Written problem >> Quote word for word the lines below, beginning with the first and ending with the one that has "from mathutils import Vector, Matrix, noise". Drop the pictures.
-- start of Extracted information --
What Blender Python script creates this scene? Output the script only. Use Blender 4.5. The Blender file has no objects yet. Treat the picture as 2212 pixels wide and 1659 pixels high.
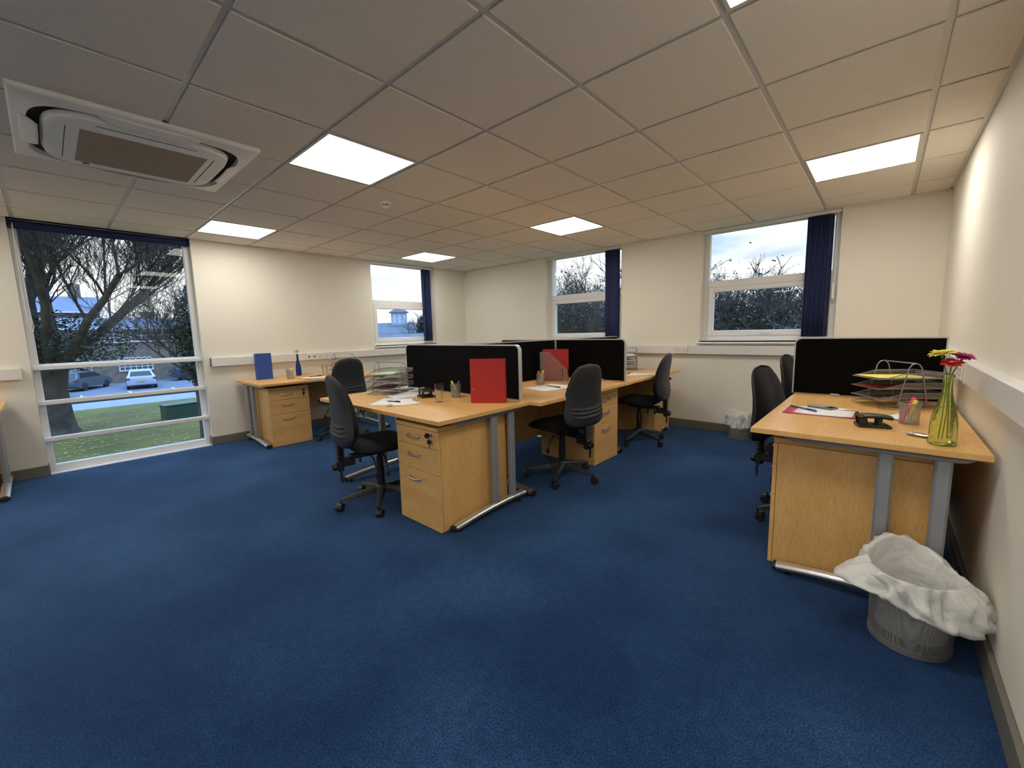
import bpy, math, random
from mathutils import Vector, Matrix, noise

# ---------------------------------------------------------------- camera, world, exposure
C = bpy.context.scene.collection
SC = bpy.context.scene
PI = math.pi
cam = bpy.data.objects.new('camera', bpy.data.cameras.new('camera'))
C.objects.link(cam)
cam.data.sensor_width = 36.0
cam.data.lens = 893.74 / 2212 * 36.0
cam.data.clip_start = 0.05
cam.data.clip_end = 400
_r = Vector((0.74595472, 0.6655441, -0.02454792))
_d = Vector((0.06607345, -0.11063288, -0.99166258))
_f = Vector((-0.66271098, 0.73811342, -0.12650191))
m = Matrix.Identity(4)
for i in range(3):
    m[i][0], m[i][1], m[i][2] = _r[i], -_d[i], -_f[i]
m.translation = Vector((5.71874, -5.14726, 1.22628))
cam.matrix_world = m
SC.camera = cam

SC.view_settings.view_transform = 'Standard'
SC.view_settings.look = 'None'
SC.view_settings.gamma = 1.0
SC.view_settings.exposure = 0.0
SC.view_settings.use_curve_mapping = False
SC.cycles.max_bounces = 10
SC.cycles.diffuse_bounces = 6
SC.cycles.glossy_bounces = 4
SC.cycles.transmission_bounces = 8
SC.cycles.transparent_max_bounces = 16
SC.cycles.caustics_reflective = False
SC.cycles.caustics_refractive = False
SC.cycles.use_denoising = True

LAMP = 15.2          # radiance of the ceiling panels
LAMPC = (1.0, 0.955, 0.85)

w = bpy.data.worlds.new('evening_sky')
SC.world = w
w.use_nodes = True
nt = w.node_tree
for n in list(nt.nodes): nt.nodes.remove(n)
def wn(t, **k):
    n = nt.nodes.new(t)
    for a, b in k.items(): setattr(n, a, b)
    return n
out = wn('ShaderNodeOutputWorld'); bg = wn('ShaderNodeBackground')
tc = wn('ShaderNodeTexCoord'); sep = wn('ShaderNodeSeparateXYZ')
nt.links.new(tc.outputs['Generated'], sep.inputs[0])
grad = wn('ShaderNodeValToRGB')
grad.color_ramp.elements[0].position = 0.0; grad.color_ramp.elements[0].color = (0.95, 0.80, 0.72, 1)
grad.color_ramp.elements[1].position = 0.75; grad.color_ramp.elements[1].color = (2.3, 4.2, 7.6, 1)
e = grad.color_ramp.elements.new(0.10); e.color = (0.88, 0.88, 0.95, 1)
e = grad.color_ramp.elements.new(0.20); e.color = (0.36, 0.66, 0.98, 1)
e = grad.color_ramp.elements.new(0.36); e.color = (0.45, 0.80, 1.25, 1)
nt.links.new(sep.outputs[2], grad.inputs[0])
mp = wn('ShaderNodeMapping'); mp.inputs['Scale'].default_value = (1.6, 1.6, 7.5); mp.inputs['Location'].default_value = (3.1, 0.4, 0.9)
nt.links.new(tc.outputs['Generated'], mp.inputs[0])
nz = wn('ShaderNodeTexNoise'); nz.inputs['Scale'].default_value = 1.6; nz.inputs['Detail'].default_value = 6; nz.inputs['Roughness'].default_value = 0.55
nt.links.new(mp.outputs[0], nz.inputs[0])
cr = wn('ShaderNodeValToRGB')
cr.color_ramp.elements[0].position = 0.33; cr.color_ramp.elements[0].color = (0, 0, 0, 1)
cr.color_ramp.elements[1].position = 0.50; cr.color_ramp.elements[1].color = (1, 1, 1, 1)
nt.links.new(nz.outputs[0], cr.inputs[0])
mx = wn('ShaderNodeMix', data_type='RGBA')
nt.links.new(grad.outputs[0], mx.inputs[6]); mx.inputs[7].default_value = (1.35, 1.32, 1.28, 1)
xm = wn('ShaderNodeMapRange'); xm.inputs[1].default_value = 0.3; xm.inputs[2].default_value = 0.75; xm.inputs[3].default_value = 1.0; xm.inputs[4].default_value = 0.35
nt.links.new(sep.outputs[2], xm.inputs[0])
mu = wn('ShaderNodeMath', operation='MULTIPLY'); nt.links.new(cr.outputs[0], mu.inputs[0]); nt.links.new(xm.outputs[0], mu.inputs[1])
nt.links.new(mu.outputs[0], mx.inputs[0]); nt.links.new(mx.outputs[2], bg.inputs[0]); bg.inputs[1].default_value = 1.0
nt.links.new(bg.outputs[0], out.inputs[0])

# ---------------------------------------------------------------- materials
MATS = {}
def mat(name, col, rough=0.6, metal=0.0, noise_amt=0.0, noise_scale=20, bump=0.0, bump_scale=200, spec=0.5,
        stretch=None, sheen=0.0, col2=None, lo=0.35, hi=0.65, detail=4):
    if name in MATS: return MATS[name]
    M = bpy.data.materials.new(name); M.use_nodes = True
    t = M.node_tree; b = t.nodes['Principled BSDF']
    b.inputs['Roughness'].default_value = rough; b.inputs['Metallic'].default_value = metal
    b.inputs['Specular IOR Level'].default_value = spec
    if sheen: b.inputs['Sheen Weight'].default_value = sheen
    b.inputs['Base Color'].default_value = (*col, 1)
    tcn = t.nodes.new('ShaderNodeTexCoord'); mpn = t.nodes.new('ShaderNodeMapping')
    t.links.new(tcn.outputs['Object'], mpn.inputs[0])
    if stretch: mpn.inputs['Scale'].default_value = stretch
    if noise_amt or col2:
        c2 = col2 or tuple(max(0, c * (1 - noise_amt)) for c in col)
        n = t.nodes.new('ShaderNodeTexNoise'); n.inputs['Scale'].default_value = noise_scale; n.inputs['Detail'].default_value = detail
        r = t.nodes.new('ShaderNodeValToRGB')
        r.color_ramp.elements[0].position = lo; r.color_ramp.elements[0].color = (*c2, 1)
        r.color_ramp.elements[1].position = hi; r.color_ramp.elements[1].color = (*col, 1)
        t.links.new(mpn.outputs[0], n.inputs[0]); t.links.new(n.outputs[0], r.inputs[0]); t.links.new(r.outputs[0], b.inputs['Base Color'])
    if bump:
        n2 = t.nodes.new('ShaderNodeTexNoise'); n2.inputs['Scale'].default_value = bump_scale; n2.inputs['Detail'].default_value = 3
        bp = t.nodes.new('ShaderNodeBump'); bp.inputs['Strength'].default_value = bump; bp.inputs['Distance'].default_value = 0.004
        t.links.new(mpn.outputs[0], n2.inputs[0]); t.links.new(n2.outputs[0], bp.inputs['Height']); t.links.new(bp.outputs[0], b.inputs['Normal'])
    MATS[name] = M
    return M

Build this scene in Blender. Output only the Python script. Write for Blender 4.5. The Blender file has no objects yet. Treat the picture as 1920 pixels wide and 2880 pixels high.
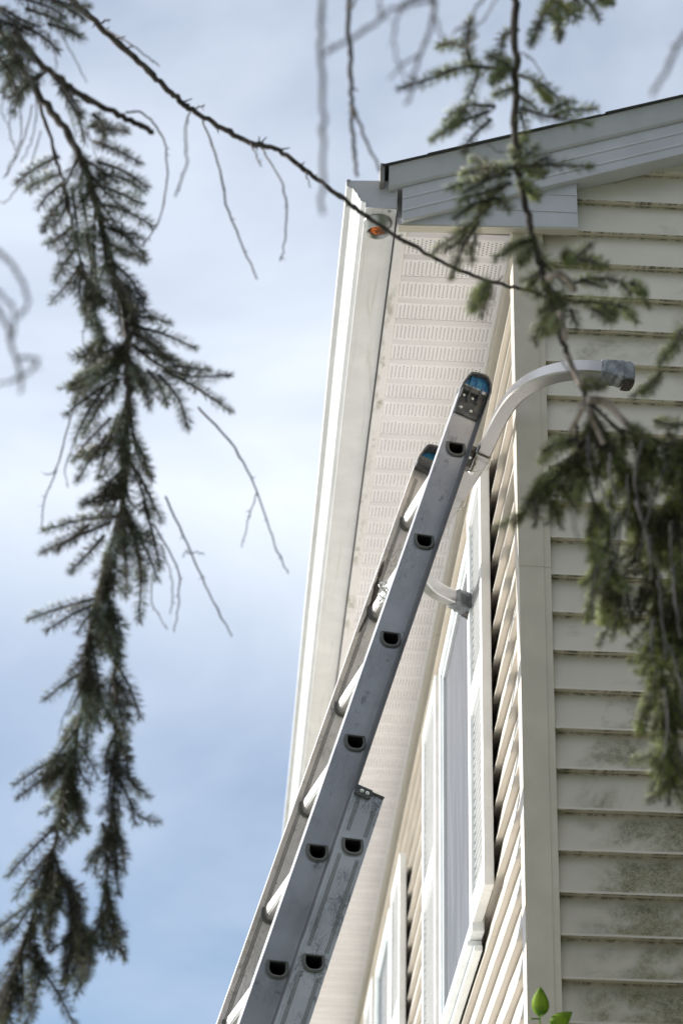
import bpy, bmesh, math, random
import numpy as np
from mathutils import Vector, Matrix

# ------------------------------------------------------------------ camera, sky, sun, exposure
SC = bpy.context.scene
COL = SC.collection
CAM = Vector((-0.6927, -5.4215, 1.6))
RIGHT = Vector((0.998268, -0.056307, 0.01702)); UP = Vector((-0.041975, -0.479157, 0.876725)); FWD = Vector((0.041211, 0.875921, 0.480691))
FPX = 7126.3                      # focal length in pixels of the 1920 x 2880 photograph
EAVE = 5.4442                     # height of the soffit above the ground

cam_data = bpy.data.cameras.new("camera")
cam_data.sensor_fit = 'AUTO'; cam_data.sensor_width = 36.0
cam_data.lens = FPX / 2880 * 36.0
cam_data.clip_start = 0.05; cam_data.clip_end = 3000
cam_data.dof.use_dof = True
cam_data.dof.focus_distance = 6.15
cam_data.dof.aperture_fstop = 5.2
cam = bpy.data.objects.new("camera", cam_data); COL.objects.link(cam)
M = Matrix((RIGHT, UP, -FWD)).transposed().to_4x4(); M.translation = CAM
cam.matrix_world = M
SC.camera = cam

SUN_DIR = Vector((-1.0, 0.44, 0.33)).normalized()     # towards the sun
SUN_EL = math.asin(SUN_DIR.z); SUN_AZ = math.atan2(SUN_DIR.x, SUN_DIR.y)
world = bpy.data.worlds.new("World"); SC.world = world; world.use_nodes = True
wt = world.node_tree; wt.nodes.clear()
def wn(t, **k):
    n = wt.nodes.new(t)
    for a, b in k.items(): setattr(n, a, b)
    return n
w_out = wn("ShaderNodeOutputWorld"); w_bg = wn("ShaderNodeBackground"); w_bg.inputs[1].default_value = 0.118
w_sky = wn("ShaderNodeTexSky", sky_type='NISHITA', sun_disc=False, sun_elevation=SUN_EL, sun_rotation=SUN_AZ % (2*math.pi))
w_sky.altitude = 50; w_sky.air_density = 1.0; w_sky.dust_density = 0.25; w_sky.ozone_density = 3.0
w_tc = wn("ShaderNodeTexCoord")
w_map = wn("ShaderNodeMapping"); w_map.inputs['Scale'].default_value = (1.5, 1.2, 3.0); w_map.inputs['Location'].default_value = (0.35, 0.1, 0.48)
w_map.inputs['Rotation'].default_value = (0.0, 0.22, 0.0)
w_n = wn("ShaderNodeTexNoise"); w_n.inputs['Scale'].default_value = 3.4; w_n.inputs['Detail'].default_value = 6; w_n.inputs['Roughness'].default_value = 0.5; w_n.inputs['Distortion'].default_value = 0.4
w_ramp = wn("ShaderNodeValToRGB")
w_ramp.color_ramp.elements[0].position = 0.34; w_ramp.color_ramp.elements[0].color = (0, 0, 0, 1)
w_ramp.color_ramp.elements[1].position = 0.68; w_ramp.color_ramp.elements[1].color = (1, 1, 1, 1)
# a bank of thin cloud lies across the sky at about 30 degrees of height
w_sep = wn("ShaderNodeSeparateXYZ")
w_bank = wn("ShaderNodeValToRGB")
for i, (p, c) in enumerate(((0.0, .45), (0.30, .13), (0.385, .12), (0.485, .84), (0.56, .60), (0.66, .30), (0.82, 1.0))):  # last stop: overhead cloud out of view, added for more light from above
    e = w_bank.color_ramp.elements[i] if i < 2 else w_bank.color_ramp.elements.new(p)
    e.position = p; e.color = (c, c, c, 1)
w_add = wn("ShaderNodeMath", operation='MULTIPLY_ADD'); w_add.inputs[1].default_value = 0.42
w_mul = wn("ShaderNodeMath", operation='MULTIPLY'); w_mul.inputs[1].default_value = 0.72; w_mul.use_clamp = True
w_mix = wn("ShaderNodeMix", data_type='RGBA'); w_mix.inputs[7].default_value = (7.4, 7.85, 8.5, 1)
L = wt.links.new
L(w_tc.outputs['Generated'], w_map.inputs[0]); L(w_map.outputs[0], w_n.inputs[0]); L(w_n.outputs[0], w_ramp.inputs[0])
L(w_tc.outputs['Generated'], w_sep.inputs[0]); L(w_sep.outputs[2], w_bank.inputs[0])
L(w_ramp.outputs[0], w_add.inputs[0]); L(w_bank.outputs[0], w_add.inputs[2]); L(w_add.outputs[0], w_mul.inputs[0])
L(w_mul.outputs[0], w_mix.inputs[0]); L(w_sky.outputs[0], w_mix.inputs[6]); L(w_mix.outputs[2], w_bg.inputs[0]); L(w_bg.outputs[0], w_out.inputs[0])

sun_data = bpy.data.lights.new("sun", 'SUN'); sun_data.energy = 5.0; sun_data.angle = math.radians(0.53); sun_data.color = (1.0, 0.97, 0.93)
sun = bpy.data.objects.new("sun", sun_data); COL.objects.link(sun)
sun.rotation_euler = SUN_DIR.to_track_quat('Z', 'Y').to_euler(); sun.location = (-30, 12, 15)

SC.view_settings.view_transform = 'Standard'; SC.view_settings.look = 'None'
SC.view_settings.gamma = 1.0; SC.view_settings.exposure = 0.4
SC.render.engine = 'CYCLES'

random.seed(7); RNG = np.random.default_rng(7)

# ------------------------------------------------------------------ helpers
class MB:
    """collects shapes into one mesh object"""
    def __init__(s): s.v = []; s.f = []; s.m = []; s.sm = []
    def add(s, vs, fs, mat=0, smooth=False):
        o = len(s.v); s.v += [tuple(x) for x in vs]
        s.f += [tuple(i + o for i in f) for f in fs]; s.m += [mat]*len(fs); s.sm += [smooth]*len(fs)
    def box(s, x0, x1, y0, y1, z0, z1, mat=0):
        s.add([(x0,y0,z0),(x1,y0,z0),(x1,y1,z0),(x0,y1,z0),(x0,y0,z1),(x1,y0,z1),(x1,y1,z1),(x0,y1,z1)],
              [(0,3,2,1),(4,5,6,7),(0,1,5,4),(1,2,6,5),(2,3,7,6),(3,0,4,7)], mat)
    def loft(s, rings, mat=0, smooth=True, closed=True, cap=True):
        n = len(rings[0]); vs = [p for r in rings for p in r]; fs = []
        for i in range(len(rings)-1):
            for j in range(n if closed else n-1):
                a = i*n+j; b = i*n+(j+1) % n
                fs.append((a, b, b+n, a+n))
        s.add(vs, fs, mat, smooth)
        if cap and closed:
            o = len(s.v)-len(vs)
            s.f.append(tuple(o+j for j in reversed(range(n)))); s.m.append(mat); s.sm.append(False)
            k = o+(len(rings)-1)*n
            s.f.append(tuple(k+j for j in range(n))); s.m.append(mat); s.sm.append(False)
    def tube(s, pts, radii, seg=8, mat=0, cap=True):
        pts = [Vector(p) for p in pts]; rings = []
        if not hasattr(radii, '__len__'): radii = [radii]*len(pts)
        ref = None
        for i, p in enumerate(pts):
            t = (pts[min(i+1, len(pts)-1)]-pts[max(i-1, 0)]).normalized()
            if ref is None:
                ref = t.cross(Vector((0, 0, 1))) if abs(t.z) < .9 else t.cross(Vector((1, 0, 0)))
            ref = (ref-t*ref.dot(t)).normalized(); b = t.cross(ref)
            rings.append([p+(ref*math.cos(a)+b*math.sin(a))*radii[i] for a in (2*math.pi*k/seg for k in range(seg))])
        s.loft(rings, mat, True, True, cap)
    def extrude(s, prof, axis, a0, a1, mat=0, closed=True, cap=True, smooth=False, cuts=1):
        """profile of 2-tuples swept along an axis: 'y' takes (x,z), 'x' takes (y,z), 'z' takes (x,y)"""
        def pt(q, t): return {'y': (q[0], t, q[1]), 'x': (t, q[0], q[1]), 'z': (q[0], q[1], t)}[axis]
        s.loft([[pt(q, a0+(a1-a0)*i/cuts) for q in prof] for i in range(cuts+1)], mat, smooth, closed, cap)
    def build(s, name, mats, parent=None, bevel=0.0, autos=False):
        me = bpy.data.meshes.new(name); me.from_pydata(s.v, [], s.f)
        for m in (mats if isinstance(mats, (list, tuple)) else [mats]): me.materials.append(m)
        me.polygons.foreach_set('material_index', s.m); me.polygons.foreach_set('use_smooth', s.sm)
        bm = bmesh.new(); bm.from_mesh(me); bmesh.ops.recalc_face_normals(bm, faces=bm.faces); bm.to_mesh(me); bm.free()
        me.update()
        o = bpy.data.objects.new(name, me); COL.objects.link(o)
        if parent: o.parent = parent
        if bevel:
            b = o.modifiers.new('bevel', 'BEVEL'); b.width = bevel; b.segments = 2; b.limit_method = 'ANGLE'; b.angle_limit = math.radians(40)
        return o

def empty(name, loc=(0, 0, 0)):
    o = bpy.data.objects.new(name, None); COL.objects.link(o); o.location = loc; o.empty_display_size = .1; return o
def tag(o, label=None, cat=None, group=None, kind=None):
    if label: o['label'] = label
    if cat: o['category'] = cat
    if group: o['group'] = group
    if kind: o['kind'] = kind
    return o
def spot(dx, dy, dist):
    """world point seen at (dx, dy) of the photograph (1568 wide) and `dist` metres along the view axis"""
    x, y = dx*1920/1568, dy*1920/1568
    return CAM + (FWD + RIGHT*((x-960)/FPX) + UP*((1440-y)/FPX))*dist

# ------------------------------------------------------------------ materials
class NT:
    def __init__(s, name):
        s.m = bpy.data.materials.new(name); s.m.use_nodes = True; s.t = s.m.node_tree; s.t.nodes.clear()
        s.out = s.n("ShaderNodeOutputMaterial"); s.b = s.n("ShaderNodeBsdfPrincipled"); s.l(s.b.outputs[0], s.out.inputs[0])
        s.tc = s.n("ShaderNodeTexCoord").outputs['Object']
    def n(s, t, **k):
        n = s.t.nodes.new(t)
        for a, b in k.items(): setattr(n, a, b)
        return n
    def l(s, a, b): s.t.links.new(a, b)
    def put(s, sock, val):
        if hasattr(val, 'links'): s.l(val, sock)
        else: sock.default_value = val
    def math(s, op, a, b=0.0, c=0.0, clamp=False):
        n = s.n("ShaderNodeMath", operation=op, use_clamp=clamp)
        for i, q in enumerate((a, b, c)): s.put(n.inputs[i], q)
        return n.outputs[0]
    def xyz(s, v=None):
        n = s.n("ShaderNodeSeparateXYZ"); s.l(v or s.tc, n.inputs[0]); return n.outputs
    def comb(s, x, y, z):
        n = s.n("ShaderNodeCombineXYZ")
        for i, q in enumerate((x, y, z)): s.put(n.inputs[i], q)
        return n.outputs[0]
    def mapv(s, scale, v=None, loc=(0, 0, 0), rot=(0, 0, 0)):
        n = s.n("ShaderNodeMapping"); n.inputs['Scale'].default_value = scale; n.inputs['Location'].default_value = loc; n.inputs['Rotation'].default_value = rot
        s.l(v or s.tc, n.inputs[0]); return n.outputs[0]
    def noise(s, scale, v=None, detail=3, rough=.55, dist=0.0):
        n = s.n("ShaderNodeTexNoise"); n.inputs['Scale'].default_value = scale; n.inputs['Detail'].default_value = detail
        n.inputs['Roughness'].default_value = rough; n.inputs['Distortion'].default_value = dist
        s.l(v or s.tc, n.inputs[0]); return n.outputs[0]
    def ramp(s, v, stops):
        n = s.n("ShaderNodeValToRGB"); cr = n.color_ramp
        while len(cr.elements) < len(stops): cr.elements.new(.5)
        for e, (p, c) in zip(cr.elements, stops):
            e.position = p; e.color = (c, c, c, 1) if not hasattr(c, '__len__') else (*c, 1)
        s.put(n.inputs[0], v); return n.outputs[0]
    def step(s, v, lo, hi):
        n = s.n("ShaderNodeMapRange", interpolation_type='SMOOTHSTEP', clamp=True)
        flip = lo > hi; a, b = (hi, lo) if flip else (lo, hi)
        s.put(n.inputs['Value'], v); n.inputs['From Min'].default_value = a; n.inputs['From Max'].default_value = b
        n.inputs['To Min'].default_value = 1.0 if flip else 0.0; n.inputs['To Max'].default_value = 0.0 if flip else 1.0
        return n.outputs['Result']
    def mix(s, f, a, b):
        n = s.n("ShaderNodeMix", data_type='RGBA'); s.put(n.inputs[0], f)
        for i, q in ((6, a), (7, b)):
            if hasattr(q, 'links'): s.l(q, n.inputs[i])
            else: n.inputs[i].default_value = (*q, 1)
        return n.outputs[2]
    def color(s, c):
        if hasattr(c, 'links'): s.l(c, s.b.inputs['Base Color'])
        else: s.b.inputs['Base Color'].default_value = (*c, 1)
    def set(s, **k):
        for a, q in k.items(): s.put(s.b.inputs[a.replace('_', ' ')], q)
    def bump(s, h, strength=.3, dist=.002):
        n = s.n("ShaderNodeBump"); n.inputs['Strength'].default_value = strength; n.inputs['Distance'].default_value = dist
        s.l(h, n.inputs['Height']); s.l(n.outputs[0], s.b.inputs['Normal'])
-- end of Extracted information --
Expected answer >>
What Blender Python script creates this scene? Output the script only. Use Blender 4.5. The Blender file has no objects yet. Treat the picture as 2212 pixels wide and 1659 pixels high.
import bpy, math, random
from mathutils import Vector, Matrix, noise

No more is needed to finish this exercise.